Butterflies of the Rainforest

Skyrail Nature Diary: March 2012

Butterflies of Barron Gorge

There are quite a few of these beautiful critters fluttering about at the moment. Almost everybody knows what a butterfly looks like but it’s still worth having a closer look at what exactly constitutes a butterfly. First of all, a butterfly is an insect. There are a number of animals that superficially look like insects, e.g. spiders, centipedes, millipedes and crustaceans. The giveaway features include: 1. Three body parts (head, thorax and abdomen). 2. Three pairs of legs. 3. One pair of antennae. 4. Three pairs of mouthparts, the last pair fused. 5. Two pairs of wings on the thorax (can be reduced or missing).

Butterflies belong to a large group of insects that have what is called a complete life cycle. This means they have four stages: egg, larva, pupa and imago. The larva looks completely different to the adult (imago) and generally has a different lifestyle. Larvae normally don’t have any wings. Butterfly larvae are known as caterpillars and most of all look like grubs with multiple legs. A caterpillar’s main job is to eat and grow. When they reach a certain size the larva turns into a pupa, a dormant stage where the larva’s body is transformed into that of the adult (imago). The imago’s job is to mate and disperse their offspring, hence the wings and well-developed eyes. Butterflies have club like antennae and a curled up mouth shaped like a double straw used to feed on nectar to fuel their flight. The wings superficially look like two wings but there are in fact four wings. The front and back wings on each side are linked together with tiny hooks and the surface of the wings are covered with thousands of tiny scales that reflect light. This gives the wings their distinct colour patterns. After mating the males die, while the female flies around and distributes her eggs according to the larvae’s needs. Once that is done she dies as well.

Ulysses Butterfly (Papilio ulysses) is without a doubt the most well-known butterfly in North Queensland. It is especially associated with Dunk Island thanks to Edmund Banfield’s book "Confessions of a Beachcomber". The wings of the Ulysses Butterfly are metallic blue with black edges and trailing "swallowtails". These butterflies are the only ones that fly above the canopy and out in the wide open. They often surprise people by zooming around rather than fluttering butterfly style. They are attracted to reddish and pinkish flowers and seem to have a certain fondness for the introduced lantana. Despite this they always lay their eggs on the Pink Evodia (Melicope elleryana: Rutaceae), a fast growing lowland tree tolerant of wet conditions.
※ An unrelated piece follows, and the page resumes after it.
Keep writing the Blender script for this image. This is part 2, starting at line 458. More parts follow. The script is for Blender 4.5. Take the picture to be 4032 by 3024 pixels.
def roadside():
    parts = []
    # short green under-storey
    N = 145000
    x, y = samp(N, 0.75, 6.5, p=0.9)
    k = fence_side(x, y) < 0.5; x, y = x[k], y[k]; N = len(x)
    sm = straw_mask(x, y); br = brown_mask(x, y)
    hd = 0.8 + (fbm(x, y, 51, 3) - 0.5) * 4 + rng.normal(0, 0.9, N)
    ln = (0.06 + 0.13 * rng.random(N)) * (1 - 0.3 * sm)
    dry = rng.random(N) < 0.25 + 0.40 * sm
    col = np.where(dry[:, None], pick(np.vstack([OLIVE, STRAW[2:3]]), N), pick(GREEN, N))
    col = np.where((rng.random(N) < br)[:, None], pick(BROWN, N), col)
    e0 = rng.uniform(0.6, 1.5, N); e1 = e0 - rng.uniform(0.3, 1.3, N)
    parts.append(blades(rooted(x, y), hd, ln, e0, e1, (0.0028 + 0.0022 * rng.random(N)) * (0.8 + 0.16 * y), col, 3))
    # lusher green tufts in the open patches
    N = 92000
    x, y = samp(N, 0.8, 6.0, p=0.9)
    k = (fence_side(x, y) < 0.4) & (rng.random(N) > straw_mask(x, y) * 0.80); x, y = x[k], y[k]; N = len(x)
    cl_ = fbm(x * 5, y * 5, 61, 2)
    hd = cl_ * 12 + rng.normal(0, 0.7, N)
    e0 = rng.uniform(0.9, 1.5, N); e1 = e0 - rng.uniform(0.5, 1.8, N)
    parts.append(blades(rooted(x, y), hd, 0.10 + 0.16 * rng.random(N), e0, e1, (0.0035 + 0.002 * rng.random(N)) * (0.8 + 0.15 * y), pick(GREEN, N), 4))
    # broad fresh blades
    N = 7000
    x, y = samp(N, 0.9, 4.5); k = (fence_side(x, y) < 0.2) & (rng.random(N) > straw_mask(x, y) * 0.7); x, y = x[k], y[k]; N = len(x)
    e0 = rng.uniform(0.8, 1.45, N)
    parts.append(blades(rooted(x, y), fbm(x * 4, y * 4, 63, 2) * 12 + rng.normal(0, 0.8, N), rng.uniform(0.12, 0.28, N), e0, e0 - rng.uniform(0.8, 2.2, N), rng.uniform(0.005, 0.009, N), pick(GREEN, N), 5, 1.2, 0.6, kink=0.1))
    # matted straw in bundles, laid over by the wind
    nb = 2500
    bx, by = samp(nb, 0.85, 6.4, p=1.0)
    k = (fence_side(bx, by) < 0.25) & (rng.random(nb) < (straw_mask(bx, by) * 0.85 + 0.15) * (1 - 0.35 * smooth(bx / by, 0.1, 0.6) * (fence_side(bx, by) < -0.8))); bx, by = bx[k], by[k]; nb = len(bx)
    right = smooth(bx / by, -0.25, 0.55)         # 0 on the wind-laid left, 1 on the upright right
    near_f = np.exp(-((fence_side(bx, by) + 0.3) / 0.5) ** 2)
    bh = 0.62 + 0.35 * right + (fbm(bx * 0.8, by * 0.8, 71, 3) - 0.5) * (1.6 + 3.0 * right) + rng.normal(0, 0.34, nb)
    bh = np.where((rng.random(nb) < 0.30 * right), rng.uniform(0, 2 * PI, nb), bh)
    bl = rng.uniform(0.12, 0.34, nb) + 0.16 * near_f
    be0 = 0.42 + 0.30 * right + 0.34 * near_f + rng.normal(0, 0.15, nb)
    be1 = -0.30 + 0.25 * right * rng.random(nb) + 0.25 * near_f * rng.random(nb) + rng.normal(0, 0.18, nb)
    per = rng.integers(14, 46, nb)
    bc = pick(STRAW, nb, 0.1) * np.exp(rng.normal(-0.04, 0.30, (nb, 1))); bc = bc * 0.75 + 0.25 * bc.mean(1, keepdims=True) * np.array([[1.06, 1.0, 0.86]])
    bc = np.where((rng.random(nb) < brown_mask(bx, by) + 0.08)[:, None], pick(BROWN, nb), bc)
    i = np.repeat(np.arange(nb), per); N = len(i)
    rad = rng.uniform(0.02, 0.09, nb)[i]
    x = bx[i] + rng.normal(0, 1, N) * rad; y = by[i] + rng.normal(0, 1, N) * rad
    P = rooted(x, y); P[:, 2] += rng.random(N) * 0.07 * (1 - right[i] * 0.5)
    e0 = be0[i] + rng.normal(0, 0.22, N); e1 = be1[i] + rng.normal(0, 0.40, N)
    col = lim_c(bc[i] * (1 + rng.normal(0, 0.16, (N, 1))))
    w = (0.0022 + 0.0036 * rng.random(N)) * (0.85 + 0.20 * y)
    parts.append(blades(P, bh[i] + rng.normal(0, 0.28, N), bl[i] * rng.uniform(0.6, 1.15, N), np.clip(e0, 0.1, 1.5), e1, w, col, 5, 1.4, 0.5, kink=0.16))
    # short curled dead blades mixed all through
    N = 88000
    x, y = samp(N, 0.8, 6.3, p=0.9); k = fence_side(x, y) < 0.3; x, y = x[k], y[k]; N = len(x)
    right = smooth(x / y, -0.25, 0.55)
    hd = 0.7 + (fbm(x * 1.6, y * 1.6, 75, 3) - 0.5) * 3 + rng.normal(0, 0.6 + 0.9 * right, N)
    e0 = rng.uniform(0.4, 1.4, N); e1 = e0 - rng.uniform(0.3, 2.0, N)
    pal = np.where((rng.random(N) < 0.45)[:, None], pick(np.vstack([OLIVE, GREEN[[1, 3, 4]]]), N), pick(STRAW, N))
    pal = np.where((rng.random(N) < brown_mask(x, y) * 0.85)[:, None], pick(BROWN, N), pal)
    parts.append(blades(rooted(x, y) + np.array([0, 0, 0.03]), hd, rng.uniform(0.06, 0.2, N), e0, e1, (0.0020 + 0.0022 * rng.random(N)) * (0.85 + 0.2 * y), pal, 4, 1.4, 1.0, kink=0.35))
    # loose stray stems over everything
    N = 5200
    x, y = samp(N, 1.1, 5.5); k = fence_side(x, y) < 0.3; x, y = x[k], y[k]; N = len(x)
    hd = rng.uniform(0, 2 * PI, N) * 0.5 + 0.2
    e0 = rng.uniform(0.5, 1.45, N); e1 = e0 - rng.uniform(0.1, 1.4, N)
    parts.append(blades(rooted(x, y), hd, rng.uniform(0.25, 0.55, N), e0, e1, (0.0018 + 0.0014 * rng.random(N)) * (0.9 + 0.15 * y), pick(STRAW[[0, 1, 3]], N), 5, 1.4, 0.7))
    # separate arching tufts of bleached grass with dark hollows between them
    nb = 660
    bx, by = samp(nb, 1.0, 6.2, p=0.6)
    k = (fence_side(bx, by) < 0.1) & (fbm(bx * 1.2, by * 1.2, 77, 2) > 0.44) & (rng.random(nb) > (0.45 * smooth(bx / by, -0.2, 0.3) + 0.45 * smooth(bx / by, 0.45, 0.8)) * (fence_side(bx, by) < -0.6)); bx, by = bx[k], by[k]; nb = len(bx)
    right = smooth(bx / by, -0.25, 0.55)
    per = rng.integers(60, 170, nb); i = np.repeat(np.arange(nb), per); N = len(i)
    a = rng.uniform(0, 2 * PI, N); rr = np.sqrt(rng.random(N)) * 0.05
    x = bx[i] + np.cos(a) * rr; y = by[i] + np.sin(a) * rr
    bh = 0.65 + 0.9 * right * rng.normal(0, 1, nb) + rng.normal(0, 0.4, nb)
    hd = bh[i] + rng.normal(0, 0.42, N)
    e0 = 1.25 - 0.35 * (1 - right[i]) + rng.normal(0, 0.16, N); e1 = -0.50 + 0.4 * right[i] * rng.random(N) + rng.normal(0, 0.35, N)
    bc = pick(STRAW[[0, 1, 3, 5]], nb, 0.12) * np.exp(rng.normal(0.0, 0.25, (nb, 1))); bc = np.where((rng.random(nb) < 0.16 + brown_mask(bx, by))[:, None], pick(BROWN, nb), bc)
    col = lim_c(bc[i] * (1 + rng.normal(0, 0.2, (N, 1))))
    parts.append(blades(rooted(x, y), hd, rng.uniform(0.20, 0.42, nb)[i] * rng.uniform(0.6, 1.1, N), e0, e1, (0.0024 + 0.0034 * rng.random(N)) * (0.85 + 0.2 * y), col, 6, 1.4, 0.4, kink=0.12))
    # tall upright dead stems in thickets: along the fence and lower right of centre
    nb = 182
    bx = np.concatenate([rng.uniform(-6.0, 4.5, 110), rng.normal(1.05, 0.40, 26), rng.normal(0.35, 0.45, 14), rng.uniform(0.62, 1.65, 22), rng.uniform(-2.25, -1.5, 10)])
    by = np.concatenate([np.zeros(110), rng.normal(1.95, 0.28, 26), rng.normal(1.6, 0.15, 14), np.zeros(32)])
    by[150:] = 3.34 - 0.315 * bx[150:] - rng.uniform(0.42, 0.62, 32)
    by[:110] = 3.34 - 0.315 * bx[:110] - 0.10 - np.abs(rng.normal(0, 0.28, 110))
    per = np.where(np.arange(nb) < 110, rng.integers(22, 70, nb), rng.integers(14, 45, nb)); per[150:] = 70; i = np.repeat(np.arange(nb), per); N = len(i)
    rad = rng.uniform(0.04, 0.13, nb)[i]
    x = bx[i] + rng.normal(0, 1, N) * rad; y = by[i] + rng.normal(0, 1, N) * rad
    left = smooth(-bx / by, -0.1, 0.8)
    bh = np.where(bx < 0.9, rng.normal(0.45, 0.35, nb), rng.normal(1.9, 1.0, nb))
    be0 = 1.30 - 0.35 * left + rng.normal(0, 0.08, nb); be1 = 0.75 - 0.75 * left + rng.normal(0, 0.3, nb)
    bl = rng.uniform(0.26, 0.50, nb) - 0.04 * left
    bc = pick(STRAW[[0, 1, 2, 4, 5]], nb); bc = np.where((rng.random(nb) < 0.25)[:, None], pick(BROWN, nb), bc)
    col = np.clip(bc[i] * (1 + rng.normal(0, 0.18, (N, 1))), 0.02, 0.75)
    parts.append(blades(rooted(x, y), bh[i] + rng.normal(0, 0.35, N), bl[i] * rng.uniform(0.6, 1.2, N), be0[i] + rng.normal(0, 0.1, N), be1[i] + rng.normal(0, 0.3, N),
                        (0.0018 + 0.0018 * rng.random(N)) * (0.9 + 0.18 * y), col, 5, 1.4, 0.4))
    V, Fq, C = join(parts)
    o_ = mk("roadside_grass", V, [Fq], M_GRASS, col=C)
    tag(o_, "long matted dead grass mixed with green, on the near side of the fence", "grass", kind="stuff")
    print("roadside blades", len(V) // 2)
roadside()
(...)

Cairns Hamadryad (Tellervo zoilus) is a tiny butterfly that is often overlooked despite it being one of the most common butterflies in the Cairns region. The wings are rounded and dark brown with white patterns. The front wings have four white spots each while the back wings have one large conspicuous white patch each. These butterflies are unusual in having yellow eyes, one of two butterflies in Australia to have this colour. They are the sole Australian representative of an ancient family now found in South America. They lay their eggs on the Velvet Silkpod Vine (Parsonsia velutina: Apocynaceae).

Cairns Birdwing (Ornithoptera priamus) is one of our most stunning butterflies and the second largest in the world, second only to the Alexandra Birdwing of New Guinea.  The two sexes are completely different. The larger female has large brownish wings with white dots and the body is large and plump and coloured red and yellow. The less commonly spotted male has metallic green wings with black patches and a narrow yellow abdomen. This amazing butterfly’s courtship is a wonder to behold and is rarely spotted. The male circles backwards around the female from front to back in midair. The caterpillars are equally spectacular. Apart from being a mix of green and yellow they are covered in large black spines all over. Cairns Birdwing lays its eggs on Native Dutchman’s Pipe Vine (Aristolochia tagala: Aristolochiaceae). These butterflies are regularly spotted at Red Peak, especially the females.